When Folarin Balogun received the ball between Paraguay's defensive lines and slotted home his second goal of the evening, he was doing exactly what Mauricio Pochettino had designed his squad to do — and the numbers behind that strike told a remarkable story. The United States had managed four goals from just six shots on target, an expected goals tally of 1.34 suggesting their attacking efficiency was nearly three times what the statistics would have predicted. It was the kind of ruthless, fluid performance that left even seasoned tactical analysts struggling to pin down exactly what formation they were watching.

For the past several seasons, the footballing world has grown accustomed to a rigid 3-2-2-3 shape in possession — Manchester City, Chelsea, and Arsenal have all employed a full-back pushing into midfield to create that familiar box. But Pochettino, the Argentine coach now steering the U.S. men's national team, has taken inspiration from that structure and then deliberately broken its rules. Against Paraguay in their World Cup opener, his side played a shape that defied easy categorization: the back line read as a four, the midfield dissolved into a roaming quartet, and traditional positional discipline was swapped for something far more elastic.

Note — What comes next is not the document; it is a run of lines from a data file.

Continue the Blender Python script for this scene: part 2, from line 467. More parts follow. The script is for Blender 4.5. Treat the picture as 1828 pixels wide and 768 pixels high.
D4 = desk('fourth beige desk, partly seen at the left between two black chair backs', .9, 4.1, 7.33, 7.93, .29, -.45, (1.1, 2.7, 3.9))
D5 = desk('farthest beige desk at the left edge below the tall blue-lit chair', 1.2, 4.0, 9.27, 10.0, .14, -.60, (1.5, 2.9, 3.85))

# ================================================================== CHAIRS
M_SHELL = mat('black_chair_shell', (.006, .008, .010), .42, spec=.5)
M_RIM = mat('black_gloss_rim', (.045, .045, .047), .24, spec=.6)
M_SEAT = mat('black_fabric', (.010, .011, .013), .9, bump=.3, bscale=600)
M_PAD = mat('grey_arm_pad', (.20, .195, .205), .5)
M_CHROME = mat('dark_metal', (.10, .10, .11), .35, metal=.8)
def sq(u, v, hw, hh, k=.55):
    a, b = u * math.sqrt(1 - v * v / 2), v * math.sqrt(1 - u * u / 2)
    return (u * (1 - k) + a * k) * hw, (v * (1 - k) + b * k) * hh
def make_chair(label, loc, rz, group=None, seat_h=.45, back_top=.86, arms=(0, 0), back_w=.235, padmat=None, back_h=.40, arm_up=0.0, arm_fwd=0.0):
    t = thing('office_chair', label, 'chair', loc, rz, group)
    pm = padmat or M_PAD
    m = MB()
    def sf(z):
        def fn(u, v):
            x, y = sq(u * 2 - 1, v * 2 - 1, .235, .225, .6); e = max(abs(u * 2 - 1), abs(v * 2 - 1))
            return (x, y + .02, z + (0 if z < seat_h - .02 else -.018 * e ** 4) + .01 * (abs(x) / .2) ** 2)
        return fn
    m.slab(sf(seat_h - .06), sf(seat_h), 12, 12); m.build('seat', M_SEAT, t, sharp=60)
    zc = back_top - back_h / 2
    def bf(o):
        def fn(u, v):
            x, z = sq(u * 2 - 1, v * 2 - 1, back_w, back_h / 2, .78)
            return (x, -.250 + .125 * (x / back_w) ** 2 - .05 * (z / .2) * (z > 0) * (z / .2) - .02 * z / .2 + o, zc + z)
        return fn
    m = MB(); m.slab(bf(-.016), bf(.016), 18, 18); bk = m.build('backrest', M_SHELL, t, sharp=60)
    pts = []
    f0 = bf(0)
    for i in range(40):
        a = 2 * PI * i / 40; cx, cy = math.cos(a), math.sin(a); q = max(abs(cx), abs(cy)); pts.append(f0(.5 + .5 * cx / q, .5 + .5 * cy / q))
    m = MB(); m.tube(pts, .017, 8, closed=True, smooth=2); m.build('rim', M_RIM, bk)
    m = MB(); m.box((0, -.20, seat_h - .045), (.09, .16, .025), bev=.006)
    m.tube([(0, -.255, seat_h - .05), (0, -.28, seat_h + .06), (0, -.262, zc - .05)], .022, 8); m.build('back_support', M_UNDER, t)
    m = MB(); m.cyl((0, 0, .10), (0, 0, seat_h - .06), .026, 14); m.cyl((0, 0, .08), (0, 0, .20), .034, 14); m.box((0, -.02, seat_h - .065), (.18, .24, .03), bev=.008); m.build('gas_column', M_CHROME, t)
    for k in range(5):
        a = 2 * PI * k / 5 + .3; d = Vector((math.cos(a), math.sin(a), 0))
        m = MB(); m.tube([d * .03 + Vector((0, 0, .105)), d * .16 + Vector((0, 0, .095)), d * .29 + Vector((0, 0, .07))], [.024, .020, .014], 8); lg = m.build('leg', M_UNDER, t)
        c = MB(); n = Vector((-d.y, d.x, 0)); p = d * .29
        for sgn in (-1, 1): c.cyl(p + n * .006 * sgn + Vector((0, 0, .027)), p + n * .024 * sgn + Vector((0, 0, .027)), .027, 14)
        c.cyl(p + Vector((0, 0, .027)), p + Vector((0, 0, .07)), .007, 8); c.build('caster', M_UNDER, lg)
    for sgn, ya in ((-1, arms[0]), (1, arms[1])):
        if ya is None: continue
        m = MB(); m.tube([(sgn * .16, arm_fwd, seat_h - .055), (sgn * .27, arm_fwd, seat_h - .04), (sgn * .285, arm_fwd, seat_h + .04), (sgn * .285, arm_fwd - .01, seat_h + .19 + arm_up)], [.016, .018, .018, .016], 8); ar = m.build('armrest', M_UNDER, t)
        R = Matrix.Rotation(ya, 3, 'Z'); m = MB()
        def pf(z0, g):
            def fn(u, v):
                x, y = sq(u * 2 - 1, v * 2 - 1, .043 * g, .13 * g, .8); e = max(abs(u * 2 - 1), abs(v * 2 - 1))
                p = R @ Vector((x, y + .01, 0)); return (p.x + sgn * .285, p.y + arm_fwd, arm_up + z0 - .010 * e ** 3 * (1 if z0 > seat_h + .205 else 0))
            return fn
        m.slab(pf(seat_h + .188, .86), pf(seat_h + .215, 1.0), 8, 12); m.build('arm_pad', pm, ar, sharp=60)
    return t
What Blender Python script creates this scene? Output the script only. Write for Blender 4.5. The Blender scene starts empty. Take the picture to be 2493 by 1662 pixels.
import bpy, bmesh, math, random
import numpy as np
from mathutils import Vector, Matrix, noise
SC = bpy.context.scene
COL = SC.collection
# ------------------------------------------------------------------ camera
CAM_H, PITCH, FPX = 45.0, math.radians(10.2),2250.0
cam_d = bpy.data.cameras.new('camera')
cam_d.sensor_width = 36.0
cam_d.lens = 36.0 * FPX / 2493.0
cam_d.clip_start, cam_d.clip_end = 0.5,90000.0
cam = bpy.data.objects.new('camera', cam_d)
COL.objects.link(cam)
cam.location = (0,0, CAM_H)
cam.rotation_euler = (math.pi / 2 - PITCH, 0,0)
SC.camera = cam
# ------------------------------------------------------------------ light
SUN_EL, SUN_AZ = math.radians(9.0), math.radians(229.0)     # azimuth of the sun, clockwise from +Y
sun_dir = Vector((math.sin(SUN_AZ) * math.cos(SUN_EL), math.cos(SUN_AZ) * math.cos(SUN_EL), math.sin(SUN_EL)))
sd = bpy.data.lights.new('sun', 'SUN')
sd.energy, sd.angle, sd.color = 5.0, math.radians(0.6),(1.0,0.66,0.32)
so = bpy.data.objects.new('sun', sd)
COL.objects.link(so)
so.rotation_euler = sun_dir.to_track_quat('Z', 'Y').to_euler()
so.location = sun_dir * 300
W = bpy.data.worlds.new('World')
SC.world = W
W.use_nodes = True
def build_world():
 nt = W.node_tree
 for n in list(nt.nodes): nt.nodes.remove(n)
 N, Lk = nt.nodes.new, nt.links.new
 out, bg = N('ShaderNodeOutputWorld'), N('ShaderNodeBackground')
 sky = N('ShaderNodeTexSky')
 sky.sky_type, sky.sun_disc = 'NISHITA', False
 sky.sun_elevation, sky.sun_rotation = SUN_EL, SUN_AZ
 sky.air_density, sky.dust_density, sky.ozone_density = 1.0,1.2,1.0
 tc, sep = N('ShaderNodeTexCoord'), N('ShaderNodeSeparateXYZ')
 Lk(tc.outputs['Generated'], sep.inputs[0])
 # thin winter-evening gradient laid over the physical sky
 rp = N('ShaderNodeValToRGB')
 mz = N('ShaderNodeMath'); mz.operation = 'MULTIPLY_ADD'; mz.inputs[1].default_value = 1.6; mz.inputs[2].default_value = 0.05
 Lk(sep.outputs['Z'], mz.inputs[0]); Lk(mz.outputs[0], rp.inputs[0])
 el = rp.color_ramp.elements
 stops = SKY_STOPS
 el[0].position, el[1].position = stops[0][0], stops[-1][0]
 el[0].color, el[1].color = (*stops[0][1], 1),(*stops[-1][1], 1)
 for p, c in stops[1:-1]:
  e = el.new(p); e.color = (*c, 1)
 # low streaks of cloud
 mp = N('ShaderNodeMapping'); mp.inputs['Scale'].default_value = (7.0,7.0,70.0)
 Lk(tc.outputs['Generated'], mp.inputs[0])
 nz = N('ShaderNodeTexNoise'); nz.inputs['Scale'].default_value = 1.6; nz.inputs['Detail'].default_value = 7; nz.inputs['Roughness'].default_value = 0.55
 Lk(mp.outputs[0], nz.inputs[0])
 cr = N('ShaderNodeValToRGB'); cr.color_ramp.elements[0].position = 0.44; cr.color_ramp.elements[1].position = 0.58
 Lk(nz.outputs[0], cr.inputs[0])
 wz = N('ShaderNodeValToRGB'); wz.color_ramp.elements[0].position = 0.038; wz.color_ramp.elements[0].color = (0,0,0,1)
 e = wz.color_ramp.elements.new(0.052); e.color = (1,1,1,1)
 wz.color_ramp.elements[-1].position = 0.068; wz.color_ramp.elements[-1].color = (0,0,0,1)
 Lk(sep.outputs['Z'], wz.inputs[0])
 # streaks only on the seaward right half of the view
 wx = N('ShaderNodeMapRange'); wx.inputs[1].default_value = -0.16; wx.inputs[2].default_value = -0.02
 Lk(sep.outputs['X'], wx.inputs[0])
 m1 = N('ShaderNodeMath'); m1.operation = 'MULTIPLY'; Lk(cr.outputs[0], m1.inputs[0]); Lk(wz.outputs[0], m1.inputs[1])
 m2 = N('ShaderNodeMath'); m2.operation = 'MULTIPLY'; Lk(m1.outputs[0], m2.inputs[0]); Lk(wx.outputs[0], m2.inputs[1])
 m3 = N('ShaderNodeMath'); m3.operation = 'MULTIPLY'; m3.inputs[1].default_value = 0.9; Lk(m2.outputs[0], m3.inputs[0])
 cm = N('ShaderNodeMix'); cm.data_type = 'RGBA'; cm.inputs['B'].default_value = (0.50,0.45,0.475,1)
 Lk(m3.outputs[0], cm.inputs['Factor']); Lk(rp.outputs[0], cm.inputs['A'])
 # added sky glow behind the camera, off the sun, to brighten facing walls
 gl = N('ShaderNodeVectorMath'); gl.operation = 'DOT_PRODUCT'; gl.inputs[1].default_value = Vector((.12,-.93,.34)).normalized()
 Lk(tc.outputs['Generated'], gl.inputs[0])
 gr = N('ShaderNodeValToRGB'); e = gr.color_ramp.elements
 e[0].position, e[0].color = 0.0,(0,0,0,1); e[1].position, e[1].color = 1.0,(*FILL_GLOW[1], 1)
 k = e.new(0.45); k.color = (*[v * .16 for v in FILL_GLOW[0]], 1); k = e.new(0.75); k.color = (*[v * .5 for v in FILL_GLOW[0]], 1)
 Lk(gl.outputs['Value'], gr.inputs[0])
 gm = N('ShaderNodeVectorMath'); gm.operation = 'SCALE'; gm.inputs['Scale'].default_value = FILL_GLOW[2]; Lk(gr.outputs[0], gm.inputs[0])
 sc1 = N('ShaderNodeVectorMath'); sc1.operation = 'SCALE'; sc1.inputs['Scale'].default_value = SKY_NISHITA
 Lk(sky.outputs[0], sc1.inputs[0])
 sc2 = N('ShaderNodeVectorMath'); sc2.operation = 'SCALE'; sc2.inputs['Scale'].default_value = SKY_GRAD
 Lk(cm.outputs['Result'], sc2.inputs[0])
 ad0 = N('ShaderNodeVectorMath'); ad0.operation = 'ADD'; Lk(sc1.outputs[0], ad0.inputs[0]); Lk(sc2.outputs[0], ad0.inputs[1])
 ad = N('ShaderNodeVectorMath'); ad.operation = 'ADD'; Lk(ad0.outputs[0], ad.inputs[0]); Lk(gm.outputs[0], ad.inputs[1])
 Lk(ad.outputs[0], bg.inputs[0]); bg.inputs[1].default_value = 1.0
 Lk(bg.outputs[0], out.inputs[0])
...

The fixed points in Pochettino's system were deliberate and few. Right-back Alex Freeman dropped alongside centre-backs Chris Richards and Tim Ream to form a three, with left-back Antonee Robinson pushing high on the opposite flank. Folarin Balogun stayed forward as the reference point up top. That was it. Everything else was designed to move.

The four players in the midfield — Tyler Adams, Malik Tillman, Weston McKennie, and Christian Pulisic — were tasked not with holding their positions but with finding each other. They clustered together in the middle of the pitch, swapped sides freely, and exploited the spaces between Paraguay's defensive zones. At one moment, McKennie drifted toward the left to join his three fellow midfielders, leaving the right half-space conspicuously open. That numerical advantage in a narrow band allowed for quick combinations that drew Paraguay's defenders out of shape, creating exactly the kind of hesitation that Balogun needed to race into behind.

The Pulisic-Robinson dynamic added another layer. The two swapped roles throughout the match — sometimes Robinson inverted into the midfield four while Pulisic stretched the pitch on the touchline, where his one-against-one dribbling caused constant problems. Other times, Pulisic drifted inside while Robinson hugged the line. The unpredictability made marking almost impossible against a team defending zonally, as Paraguay's players found themselves responsible for areas rather than individuals.

Pochettino called it something beyond tactics — a philosophy of freedom within structure. The results spoke for themselves: four goals, six shots on target, and a signal to the rest of Group D that this American side has figured out something genuinely new. When they face Australia on Friday, they'll look to prove it wasn't a one-night surprise but the beginning of something built to last.